The disadvantage is that with this type of mortgage and interest rate calculation method the applied interest rate, discounted or fixed is likely to be higher than a regular type of mortgage with discounted, fixed or capped interest rates.
Final Word
It is important to know all the options that may be available to you. Rather than surveying the market in order to discover the possibilities it is wiser and more lucrative to have a clear idea of all the possible combinations of mortgage types, attached interest rates and offers.
By being knowledgeable, you can build a model of the mortgage that perfectly suits you and then go about finding it. Most likely your mortgage will be easy to find once you have decided on a model, provided you have been realistic.
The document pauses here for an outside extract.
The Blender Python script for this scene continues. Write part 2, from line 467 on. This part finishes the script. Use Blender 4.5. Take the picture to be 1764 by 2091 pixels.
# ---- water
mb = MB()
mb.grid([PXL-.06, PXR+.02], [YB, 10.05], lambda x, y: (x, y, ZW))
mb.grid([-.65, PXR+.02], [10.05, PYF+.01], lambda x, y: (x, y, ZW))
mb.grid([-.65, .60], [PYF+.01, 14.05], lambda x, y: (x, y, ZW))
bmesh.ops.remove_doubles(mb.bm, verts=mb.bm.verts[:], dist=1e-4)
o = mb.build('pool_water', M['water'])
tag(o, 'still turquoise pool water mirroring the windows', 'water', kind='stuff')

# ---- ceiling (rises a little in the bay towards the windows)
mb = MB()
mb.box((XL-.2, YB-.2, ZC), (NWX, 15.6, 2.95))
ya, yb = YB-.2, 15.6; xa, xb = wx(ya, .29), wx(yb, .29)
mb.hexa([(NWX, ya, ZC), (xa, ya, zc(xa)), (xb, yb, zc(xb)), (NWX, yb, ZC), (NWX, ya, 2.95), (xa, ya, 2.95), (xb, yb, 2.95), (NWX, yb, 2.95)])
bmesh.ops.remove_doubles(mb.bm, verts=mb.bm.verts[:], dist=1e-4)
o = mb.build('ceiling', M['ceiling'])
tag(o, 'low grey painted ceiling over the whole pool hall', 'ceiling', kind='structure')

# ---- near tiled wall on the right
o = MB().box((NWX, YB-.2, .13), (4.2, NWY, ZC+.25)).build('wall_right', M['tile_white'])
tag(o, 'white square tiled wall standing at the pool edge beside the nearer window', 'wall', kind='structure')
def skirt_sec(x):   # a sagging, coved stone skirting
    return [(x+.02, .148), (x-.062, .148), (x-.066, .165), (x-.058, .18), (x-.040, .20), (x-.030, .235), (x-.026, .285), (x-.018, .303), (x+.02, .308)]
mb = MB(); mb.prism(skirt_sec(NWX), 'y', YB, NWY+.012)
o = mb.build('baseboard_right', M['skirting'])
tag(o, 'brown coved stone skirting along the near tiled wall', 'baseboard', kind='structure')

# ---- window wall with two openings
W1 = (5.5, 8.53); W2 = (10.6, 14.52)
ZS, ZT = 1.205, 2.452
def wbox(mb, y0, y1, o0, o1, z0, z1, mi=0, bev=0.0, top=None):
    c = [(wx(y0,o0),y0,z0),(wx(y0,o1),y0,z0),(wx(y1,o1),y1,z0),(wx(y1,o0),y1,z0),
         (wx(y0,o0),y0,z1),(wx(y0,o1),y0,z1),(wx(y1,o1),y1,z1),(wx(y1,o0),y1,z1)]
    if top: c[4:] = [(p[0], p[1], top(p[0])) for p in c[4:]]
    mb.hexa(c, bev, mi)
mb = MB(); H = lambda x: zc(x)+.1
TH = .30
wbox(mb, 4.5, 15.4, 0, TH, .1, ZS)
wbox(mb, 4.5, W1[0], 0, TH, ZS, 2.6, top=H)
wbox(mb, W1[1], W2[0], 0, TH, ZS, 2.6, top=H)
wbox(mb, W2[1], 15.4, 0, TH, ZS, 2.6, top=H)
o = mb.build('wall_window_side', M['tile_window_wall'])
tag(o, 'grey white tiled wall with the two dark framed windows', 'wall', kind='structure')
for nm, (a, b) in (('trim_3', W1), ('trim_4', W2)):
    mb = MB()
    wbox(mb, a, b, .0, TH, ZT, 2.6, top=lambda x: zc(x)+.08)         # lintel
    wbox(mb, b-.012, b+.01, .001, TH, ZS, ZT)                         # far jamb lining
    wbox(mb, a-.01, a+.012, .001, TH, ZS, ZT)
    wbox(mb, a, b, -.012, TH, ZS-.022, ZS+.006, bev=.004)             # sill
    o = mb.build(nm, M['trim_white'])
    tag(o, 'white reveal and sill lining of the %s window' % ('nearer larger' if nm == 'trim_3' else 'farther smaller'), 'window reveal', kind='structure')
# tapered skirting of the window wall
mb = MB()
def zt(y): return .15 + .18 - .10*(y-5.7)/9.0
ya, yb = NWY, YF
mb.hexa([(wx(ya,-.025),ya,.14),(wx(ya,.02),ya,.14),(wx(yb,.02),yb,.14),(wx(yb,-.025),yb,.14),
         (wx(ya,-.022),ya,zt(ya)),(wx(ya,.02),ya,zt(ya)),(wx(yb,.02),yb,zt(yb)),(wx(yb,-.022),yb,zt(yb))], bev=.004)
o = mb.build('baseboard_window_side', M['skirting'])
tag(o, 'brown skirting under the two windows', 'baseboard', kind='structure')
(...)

If you are not the average Joe and your lifestyle, financial possibilities and credit history is somewhat unusual do not be discouraged. There is a mortgage for everybody but sometimes your mortgage might be a niche one and it will take you a little bit more time to find.
Once you find a mortgage, by being mortgage knowledgeable it will be easy for you to spot the traps that could make you pay more than you have to and by understanding mortgages you will be able to negotiate to the possible extremes.
Because details are important in a mortgage agreement and even a small mistake or overlooked element could amount to losses of thousands of pounds over the life of the mortgage we advise you to spend as much time as you can to inform yourself by reading our informative guides and how-to guides or by referring to other resources.